→ What the task asks
Reproduce exactly the lines from the top of the records below through the line holding "sin, cos = math.sin, math.cos".

BEGIN Information shown

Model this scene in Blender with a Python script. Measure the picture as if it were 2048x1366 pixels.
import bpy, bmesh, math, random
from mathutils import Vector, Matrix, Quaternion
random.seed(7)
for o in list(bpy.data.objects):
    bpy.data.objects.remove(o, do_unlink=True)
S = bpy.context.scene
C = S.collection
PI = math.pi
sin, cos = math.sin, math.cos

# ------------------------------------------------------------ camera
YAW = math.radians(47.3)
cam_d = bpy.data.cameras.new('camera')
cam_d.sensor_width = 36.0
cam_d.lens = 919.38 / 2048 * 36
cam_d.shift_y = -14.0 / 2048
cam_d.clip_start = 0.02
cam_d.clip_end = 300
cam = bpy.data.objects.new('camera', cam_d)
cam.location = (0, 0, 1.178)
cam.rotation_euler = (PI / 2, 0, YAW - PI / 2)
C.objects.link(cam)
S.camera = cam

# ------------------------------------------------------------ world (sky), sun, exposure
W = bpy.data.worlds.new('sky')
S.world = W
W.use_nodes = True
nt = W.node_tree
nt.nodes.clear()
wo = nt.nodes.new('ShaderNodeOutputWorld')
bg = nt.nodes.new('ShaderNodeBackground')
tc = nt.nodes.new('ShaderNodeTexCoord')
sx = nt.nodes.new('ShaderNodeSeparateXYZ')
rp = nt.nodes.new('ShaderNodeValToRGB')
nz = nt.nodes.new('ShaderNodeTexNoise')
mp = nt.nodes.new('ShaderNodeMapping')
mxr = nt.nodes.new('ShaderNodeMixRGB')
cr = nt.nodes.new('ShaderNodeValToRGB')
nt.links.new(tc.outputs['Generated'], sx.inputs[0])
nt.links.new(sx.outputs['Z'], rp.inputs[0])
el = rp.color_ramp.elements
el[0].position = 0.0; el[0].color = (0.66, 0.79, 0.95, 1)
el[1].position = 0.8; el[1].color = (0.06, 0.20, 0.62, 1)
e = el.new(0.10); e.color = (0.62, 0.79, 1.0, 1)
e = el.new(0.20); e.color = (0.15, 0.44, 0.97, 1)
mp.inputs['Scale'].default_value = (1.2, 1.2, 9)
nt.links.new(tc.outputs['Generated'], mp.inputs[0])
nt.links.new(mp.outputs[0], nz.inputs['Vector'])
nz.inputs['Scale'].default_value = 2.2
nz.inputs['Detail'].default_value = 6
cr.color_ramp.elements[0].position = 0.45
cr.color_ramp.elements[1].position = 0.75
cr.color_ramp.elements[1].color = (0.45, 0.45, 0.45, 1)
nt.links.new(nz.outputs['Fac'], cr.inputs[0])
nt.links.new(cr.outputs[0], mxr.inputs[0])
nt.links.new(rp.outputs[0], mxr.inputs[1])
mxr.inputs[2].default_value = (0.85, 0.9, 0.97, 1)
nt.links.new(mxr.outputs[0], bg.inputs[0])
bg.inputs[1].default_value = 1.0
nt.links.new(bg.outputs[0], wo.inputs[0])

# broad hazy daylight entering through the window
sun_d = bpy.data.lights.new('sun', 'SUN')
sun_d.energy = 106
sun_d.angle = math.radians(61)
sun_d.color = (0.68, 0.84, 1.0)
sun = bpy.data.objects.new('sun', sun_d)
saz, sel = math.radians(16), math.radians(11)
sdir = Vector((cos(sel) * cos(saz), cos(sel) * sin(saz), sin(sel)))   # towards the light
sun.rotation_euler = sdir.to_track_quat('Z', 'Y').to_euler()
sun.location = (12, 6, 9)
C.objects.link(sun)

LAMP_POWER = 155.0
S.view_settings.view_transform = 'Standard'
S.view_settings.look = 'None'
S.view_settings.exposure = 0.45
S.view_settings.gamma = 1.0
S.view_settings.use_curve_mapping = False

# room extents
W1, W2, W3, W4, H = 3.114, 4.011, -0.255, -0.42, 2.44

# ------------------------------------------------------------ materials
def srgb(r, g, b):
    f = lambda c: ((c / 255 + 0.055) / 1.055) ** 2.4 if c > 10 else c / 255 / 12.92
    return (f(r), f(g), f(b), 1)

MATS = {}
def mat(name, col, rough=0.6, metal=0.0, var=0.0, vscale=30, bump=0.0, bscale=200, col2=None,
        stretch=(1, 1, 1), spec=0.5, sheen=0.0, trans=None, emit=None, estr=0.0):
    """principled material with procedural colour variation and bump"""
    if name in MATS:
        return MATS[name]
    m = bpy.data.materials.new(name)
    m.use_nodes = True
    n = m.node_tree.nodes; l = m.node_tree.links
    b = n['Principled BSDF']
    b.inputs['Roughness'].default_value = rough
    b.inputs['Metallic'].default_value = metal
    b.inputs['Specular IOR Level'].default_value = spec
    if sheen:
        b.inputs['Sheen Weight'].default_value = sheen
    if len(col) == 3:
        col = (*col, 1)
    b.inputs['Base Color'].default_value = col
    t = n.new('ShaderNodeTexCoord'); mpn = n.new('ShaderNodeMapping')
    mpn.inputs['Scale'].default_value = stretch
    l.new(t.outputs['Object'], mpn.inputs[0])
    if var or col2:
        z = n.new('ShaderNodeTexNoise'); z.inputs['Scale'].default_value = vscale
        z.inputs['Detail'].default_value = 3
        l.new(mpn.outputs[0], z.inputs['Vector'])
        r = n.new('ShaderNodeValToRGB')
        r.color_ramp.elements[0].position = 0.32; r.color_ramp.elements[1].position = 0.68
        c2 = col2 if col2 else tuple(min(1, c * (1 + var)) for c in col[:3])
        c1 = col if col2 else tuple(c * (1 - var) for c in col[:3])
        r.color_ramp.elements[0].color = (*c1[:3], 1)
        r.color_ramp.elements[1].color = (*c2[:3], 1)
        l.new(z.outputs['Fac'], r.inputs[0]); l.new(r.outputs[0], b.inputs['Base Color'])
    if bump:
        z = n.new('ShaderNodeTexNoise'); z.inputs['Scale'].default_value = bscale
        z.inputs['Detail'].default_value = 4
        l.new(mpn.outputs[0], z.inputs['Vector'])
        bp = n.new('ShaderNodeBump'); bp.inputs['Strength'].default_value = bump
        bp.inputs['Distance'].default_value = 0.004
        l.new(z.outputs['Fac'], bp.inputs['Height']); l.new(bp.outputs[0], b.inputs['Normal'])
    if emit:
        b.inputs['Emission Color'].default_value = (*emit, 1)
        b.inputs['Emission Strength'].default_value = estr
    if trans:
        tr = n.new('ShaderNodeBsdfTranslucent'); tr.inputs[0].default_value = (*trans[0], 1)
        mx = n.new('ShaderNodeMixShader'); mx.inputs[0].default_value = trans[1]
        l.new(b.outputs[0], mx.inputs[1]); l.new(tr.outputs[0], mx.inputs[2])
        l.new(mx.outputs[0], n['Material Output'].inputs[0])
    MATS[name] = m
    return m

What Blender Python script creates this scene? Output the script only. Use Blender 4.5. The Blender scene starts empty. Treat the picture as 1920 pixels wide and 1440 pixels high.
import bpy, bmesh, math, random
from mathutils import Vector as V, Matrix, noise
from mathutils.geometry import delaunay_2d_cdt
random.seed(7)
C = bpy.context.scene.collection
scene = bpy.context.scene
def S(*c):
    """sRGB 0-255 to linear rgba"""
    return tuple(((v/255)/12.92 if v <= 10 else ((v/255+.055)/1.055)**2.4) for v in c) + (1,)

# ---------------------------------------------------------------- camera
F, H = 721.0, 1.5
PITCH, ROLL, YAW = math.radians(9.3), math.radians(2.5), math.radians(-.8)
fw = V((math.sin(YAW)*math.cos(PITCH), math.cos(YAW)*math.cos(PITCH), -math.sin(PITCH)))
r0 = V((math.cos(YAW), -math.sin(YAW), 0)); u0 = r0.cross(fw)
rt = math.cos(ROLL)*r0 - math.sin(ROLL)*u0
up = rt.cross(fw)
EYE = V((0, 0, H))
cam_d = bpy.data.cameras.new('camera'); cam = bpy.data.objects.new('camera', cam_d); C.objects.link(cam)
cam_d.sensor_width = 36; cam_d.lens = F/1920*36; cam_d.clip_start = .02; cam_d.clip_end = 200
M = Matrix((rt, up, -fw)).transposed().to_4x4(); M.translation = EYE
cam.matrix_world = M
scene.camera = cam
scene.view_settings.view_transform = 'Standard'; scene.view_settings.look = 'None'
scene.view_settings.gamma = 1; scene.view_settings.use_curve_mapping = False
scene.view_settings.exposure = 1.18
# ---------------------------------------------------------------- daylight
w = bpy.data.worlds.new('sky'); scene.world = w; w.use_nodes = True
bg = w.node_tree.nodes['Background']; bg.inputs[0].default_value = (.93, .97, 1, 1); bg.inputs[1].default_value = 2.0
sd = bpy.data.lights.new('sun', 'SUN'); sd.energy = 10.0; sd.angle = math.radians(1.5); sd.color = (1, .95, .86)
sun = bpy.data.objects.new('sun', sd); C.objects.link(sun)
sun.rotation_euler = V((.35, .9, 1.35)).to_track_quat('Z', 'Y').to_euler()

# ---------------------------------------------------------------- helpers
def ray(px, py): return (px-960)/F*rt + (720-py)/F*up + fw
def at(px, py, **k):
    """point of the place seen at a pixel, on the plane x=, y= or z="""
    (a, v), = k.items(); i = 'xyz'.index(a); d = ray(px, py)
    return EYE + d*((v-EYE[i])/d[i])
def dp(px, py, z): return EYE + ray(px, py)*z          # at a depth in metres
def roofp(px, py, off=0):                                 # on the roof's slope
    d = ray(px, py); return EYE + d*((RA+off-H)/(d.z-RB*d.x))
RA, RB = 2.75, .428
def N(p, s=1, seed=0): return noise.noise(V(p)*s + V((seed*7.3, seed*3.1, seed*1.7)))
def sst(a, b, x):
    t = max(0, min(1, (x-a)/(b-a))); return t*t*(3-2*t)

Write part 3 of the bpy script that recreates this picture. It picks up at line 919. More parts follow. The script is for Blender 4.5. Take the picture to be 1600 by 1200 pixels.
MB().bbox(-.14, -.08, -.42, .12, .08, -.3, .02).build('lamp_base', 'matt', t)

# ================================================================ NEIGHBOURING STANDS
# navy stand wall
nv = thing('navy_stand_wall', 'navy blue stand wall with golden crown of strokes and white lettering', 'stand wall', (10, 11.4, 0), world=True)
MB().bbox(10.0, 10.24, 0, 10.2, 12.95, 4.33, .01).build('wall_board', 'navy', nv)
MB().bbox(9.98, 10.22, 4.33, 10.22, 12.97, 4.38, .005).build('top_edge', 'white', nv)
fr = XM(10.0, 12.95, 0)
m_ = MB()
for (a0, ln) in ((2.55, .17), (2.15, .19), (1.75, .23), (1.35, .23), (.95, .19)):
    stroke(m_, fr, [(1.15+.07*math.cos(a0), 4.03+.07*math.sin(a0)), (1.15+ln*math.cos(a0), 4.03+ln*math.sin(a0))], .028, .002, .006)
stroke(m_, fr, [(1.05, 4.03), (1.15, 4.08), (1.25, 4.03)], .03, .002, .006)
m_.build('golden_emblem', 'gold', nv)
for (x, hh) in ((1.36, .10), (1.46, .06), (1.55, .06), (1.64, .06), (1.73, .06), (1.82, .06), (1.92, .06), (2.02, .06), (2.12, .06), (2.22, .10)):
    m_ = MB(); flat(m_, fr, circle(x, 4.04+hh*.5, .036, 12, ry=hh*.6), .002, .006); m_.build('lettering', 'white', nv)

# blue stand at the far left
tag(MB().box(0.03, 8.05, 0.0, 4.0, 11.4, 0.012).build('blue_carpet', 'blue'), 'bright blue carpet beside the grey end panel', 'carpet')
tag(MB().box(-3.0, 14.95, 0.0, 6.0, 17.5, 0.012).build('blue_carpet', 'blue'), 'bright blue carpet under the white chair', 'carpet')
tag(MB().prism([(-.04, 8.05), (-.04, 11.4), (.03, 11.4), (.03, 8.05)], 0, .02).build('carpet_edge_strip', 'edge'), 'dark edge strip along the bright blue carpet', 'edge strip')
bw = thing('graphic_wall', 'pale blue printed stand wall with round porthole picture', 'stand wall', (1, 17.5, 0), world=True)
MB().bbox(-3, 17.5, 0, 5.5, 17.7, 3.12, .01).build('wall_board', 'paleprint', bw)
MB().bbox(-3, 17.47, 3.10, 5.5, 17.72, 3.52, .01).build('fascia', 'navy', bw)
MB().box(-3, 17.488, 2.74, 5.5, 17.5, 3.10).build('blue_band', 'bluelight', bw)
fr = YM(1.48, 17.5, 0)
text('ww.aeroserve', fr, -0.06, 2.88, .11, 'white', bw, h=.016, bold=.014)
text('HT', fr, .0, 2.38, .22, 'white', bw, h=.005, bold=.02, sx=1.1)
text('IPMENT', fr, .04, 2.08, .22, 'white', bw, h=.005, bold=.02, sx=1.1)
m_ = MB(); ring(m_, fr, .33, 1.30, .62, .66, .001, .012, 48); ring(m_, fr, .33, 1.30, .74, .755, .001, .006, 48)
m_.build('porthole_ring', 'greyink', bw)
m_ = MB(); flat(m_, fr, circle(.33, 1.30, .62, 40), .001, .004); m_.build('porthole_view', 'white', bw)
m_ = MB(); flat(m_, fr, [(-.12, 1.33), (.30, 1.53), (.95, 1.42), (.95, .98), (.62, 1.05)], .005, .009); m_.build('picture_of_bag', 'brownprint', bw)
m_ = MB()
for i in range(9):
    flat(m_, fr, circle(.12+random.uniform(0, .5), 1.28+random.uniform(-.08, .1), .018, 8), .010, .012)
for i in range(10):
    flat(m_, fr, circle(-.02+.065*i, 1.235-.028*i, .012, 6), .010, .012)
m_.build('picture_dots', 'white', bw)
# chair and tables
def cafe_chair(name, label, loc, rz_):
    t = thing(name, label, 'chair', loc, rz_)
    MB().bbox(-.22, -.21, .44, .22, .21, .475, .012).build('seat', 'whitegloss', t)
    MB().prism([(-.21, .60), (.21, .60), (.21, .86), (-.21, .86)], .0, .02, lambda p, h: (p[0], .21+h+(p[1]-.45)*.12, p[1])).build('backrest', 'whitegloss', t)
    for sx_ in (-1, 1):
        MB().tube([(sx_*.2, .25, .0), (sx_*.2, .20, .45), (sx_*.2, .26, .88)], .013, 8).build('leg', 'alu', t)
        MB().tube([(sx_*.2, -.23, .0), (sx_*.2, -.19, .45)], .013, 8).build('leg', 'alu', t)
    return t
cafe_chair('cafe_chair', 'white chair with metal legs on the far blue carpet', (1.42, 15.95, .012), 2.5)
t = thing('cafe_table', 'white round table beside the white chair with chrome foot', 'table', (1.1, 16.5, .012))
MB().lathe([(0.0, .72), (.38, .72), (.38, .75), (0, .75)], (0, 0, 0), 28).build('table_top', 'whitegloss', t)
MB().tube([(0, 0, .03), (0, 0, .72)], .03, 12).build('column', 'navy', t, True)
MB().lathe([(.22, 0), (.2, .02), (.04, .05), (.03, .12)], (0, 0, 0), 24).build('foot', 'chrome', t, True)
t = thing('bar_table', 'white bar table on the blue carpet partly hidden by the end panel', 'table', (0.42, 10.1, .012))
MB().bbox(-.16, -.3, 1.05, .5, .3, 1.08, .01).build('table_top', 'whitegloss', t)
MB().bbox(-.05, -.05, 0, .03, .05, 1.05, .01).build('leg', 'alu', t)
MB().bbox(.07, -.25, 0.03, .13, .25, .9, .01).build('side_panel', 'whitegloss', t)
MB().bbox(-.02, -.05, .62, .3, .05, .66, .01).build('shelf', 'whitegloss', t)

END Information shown

→ Answer for this exercise
Model this scene in Blender with a Python script. Measure the picture as if it were 2048x1366 pixels.
import bpy, bmesh, math, random
from mathutils import Vector, Matrix, Quaternion
random.seed(7)
for o in list(bpy.data.objects):
    bpy.data.objects.remove(o, do_unlink=True)
S = bpy.context.scene
C = S.collection
PI = math.pi
sin, cos = math.sin, math.cos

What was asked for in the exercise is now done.